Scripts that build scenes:

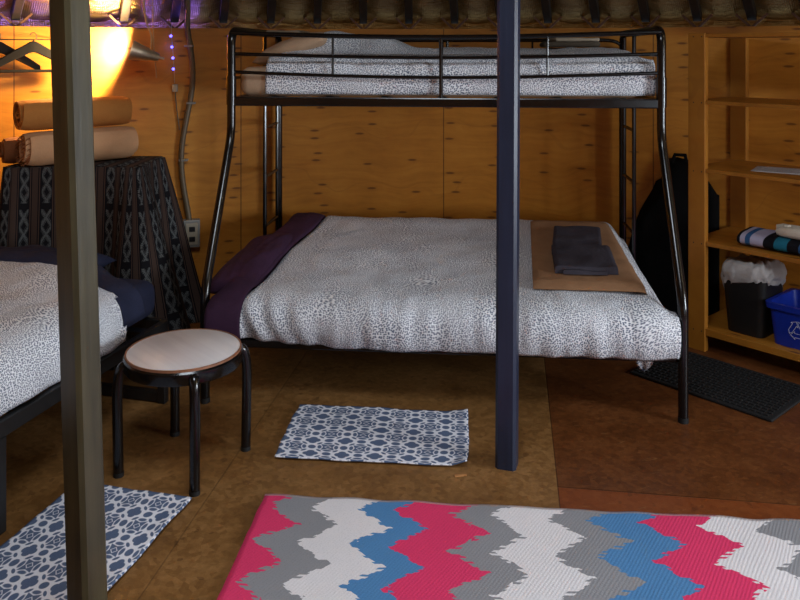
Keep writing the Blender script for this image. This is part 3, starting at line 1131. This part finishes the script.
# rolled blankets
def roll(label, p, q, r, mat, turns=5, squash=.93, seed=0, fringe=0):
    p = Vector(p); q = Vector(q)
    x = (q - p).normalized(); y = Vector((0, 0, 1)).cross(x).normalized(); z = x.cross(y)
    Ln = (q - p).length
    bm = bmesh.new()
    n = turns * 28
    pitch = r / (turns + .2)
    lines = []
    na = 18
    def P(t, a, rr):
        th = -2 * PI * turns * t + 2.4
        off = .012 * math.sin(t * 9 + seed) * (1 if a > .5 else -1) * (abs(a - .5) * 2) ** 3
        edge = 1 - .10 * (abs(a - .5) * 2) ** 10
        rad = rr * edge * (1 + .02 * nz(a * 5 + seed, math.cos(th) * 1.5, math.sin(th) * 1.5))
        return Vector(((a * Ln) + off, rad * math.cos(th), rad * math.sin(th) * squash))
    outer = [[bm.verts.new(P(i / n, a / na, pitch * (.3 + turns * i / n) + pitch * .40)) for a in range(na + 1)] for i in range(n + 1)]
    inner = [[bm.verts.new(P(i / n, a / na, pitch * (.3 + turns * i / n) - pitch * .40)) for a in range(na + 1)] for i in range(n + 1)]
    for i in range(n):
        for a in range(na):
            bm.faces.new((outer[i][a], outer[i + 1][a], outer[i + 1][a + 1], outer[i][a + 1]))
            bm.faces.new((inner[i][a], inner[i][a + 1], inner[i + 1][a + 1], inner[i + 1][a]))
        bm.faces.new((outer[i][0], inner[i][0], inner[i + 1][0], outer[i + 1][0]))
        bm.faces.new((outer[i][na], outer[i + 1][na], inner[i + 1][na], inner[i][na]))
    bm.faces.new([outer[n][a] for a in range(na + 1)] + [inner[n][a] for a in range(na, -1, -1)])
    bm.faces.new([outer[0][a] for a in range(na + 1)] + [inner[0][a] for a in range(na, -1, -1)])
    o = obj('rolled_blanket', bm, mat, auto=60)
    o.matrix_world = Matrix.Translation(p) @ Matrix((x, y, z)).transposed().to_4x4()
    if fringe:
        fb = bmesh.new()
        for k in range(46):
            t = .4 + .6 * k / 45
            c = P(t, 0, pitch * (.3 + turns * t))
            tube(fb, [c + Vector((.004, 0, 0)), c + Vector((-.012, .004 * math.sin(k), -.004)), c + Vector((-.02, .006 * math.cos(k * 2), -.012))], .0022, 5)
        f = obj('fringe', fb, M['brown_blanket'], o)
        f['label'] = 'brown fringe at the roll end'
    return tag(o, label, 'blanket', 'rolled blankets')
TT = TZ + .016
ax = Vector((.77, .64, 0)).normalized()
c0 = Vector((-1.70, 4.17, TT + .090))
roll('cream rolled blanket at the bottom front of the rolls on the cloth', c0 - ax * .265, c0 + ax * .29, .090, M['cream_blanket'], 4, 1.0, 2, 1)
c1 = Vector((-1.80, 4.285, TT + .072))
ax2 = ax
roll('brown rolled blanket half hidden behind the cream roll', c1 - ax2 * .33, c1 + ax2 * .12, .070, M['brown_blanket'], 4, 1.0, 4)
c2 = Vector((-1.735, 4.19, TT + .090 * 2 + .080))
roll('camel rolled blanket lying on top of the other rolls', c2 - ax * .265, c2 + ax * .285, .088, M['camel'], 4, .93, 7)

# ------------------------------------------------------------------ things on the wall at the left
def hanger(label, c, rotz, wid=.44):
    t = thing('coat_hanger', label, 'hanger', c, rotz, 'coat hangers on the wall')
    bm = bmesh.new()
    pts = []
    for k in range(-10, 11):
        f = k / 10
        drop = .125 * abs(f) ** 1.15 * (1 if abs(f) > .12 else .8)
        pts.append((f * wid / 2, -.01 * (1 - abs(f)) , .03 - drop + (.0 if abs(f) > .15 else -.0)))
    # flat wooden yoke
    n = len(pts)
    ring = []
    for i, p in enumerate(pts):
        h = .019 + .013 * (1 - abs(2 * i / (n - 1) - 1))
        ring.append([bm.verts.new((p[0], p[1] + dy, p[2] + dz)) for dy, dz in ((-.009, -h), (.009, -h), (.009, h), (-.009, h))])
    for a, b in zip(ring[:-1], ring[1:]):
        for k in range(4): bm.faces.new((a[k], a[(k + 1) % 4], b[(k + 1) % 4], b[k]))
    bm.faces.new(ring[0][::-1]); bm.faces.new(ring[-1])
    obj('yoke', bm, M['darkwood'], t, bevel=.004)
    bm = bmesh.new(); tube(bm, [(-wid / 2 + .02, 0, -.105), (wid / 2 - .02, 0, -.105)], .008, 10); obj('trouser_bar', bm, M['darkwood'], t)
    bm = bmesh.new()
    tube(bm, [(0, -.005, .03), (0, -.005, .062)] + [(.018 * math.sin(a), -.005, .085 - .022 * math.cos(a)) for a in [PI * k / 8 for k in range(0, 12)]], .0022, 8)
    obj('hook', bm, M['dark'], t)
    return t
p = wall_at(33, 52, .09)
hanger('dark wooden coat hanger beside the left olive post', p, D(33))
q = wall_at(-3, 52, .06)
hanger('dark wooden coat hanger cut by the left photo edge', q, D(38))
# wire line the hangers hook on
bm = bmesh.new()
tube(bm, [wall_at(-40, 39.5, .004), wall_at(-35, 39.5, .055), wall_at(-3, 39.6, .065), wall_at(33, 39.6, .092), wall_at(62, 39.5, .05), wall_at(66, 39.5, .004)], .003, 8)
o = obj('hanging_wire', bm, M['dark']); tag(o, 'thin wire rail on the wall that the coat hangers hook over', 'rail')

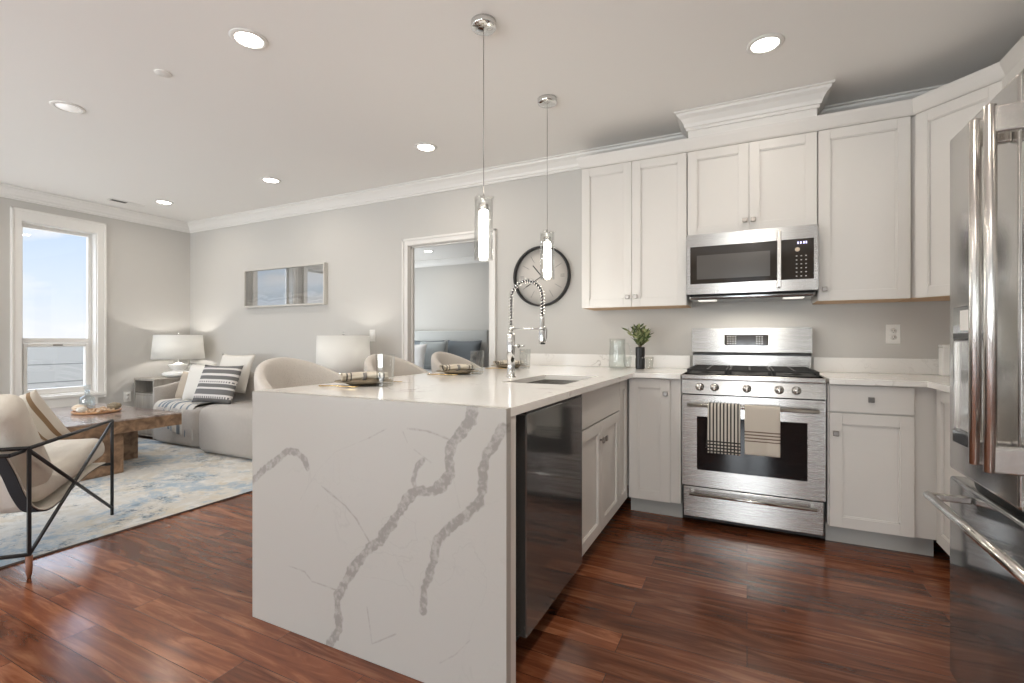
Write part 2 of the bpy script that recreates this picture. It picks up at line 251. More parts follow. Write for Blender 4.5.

**Task directions**
Retype each record exactly as it stands, but do not include the pictures.

**Exercise answer**
Keep writing the Blender script for this image. This is part 3, starting at line 1131. This part finishes the script.
# rolled blankets
def roll(label, p, q, r, mat, turns=5, squash=.93, seed=0, fringe=0):
    p = Vector(p); q = Vector(q)
    x = (q - p).normalized(); y = Vector((0, 0, 1)).cross(x).normalized(); z = x.cross(y)
    Ln = (q - p).length
    bm = bmesh.new()
    n = turns * 28
    pitch = r / (turns + .2)
    lines = []
    na = 18
    def P(t, a, rr):
        th = -2 * PI * turns * t + 2.4
        off = .012 * math.sin(t * 9 + seed) * (1 if a > .5 else -1) * (abs(a - .5) * 2) ** 3
        edge = 1 - .10 * (abs(a - .5) * 2) ** 10
        rad = rr * edge * (1 + .02 * nz(a * 5 + seed, math.cos(th) * 1.5, math.sin(th) * 1.5))
        return Vector(((a * Ln) + off, rad * math.cos(th), rad * math.sin(th) * squash))
    outer = [[bm.verts.new(P(i / n, a / na, pitch * (.3 + turns * i / n) + pitch * .40)) for a in range(na + 1)] for i in range(n + 1)]
    inner = [[bm.verts.new(P(i / n, a / na, pitch * (.3 + turns * i / n) - pitch * .40)) for a in range(na + 1)] for i in range(n + 1)]
    for i in range(n):
        for a in range(na):
            bm.faces.new((outer[i][a], outer[i + 1][a], outer[i + 1][a + 1], outer[i][a + 1]))
            bm.faces.new((inner[i][a], inner[i][a + 1], inner[i + 1][a + 1], inner[i + 1][a]))
        bm.faces.new((outer[i][0], inner[i][0], inner[i + 1][0], outer[i + 1][0]))
        bm.faces.new((outer[i][na], outer[i + 1][na], inner[i + 1][na], inner[i][na]))
    bm.faces.new([outer[n][a] for a in range(na + 1)] + [inner[n][a] for a in range(na, -1, -1)])
    bm.faces.new([outer[0][a] for a in range(na + 1)] + [inner[0][a] for a in range(na, -1, -1)])
    o = obj('rolled_blanket', bm, mat, auto=60)
    o.matrix_world = Matrix.Translation(p) @ Matrix((x, y, z)).transposed().to_4x4()
    if fringe:
        fb = bmesh.new()
        for k in range(46):
            t = .4 + .6 * k / 45
            c = P(t, 0, pitch * (.3 + turns * t))
            tube(fb, [c + Vector((.004, 0, 0)), c + Vector((-.012, .004 * math.sin(k), -.004)), c + Vector((-.02, .006 * math.cos(k * 2), -.012))], .0022, 5)
        f = obj('fringe', fb, M['brown_blanket'], o)
        f['label'] = 'brown fringe at the roll end'
    return tag(o, label, 'blanket', 'rolled blankets')
TT = TZ + .016
ax = Vector((.77, .64, 0)).normalized()
c0 = Vector((-1.70, 4.17, TT + .090))
roll('cream rolled blanket at the bottom front of the rolls on the cloth', c0 - ax * .265, c0 + ax * .29, .090, M['cream_blanket'], 4, 1.0, 2, 1)
c1 = Vector((-1.80, 4.285, TT + .072))
ax2 = ax
roll('brown rolled blanket half hidden behind the cream roll', c1 - ax2 * .33, c1 + ax2 * .12, .070, M['brown_blanket'], 4, 1.0, 4)
c2 = Vector((-1.735, 4.19, TT + .090 * 2 + .080))
roll('camel rolled blanket lying on top of the other rolls', c2 - ax * .265, c2 + ax * .285, .088, M['camel'], 4, .93, 7)

# ------------------------------------------------------------------ things on the wall at the left
def hanger(label, c, rotz, wid=.44):
    t = thing('coat_hanger', label, 'hanger', c, rotz, 'coat hangers on the wall')
    bm = bmesh.new()
    pts = []
    for k in range(-10, 11):
        f = k / 10
        drop = .125 * abs(f) ** 1.15 * (1 if abs(f) > .12 else .8)
        pts.append((f * wid / 2, -.01 * (1 - abs(f)) , .03 - drop + (.0 if abs(f) > .15 else -.0)))
    # flat wooden yoke
    n = len(pts)
    ring = []
    for i, p in enumerate(pts):
        h = .019 + .013 * (1 - abs(2 * i / (n - 1) - 1))
        ring.append([bm.verts.new((p[0], p[1] + dy, p[2] + dz)) for dy, dz in ((-.009, -h), (.009, -h), (.009, h), (-.009, h))])
    for a, b in zip(ring[:-1], ring[1:]):
        for k in range(4): bm.faces.new((a[k], a[(k + 1) % 4], b[(k + 1) % 4], b[k]))
    bm.faces.new(ring[0][::-1]); bm.faces.new(ring[-1])
    obj('yoke', bm, M['darkwood'], t, bevel=.004)
    bm = bmesh.new(); tube(bm, [(-wid / 2 + .02, 0, -.105), (wid / 2 - .02, 0, -.105)], .008, 10); obj('trouser_bar', bm, M['darkwood'], t)
    bm = bmesh.new()
    tube(bm, [(0, -.005, .03), (0, -.005, .062)] + [(.018 * math.sin(a), -.005, .085 - .022 * math.cos(a)) for a in [PI * k / 8 for k in range(0, 12)]], .0022, 8)
    obj('hook', bm, M['dark'], t)
    return t
p = wall_at(33, 52, .09)
hanger('dark wooden coat hanger beside the left olive post', p, D(33))
q = wall_at(-3, 52, .06)
hanger('dark wooden coat hanger cut by the left photo edge', q, D(38))
# wire line the hangers hook on
bm = bmesh.new()
tube(bm, [wall_at(-40, 39.5, .004), wall_at(-35, 39.5, .055), wall_at(-3, 39.6, .065), wall_at(33, 39.6, .092), wall_at(62, 39.5, .05), wall_at(66, 39.5, .004)], .003, 8)
o = obj('hanging_wire', bm, M['dark']); tag(o, 'thin wire rail on the wall that the coat hangers hook over', 'rail')

Write part 2 of the bpy script that recreates this picture. It picks up at line 251. More parts follow. Write for Blender 4.5.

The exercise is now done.